Dalam pidato yang sama, ia menyentil, keputusan MKMK tersebut menjadi bukti, bahwa kekuatan moral politik, kebenaran dan politik akal sehat tetap berdiri kokoh meski menghadapi rekayasa hukum konstitusi.
Apa yang disampaikan oleh putri presiden Soekarno ini, tentu saja membuat panas telinga orang-orang yang merasa diuntungkan oleh putusan kontroversial MK.
Namun tidak demikian dengan pengamat, sekaligus pakar komunikasi politik, Emrus Sihombing.
Dalam bacaannya, Emrus mengatakan, pidato Megawati mengandung pesan kebangsaan yang kuat, mengingat posisinya sebagai seorang negarawati sekaligus mantan presiden.
"Saya ikuti betul pidato Ibu Megawati. Saya memahami dan saya melihat bahwa pidato tersebut sebagai pidato seorang negarawati yang sangat luar biasa," kata Emrus kepada PARBOABOA, Selasa (14/11/2023).
Megawati, kata Emrus, merupakan tokoh bangsa yang masih ada hingga saat ini. Ia sejajar dengan Soekarno, Abddurrahman Wahid (Gusdur) serta tokoh-tokoh bangsa lainnya.
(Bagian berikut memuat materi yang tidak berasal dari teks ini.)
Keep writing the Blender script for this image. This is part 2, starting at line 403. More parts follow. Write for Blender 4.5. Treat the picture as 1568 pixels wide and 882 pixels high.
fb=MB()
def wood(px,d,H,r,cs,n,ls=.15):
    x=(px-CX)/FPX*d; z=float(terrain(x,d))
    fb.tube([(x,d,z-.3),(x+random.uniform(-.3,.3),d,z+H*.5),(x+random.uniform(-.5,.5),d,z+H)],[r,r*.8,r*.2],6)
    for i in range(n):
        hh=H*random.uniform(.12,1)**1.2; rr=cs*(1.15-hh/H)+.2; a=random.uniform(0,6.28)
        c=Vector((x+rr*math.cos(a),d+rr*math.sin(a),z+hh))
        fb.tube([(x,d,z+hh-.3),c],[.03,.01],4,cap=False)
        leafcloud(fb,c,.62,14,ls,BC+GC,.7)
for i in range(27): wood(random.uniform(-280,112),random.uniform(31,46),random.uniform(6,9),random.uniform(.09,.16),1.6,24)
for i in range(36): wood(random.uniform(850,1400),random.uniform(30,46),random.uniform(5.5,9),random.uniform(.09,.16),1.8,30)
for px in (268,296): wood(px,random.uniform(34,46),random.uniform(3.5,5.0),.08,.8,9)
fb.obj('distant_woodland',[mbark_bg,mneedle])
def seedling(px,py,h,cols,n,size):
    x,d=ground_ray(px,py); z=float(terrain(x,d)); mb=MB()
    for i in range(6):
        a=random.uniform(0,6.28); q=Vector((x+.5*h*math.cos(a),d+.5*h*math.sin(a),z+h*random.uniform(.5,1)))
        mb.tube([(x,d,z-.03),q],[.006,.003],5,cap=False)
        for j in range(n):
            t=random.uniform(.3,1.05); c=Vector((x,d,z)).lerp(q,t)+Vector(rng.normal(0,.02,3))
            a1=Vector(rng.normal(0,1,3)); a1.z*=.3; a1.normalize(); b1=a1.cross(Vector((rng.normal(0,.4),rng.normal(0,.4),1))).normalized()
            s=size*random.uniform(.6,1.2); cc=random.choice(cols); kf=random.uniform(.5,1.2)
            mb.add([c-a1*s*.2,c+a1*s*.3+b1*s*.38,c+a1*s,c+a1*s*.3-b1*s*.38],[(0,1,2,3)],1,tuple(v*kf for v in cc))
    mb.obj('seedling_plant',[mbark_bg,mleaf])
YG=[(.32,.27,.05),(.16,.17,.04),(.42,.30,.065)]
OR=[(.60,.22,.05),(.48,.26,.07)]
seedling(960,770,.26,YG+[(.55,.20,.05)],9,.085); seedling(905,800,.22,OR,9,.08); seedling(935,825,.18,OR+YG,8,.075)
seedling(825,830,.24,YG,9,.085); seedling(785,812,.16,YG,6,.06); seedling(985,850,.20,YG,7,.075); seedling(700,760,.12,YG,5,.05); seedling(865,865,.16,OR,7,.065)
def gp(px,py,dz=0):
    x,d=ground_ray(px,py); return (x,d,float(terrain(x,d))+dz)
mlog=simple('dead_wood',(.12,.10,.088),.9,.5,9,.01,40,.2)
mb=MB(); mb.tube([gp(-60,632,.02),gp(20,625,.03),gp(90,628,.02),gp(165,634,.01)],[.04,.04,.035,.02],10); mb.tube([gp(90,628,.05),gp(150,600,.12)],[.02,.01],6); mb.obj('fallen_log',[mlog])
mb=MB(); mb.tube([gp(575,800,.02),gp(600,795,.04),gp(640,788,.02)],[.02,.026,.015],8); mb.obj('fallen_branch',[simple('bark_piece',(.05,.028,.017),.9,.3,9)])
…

Ia juga seorang pemimpin partai besar di Indonesia, yang pernah terlibat dalam sejumlah gejolak politik tanah air hingga membentuk cara pandangnya yang selalu mengedepankan kepentingan bangsa.
karena itu Emrus meyakini, apa yang diucapkan Mega dalam pidatonya tidak keluar begitu saja, melainkan berangkat dari sebuah permenungan mendalam dengan asupan data dan fakta yang akurat.
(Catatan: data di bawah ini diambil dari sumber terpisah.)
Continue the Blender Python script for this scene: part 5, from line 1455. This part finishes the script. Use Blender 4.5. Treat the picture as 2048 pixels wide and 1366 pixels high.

"Saya kira sangat banyak informasi, masukan data dan fakta yang didapatkan Ibu Mega," terang Emrus.
Netralitas Pemilu
Megawati juga mencium ada potensi kecurangan pemilu dengan berkaca pada fakta politik hari ini di Indonesia.
Lantas, ia meminta masyarakat agar tidak membiarkan diri diintimidasi. Masyarakat harus melakukan perlawanan dengan menggunakan hak pilih sesuai dengan hati nurani.
Emrus menangkap pesan dibalik pernyataan ini sebagai bentuk kritikan terhadap libido kekuasaan yang hari ini mulai menunjukkan taringnya.
Melalui kekuasaan, demikian Emrus, ada semacam upaya dari penguasa menggunakan fasilitas dan legitimasi negara untuk memprioritaskan organisasi atau kelompok-kelompok masyarakat tertentu.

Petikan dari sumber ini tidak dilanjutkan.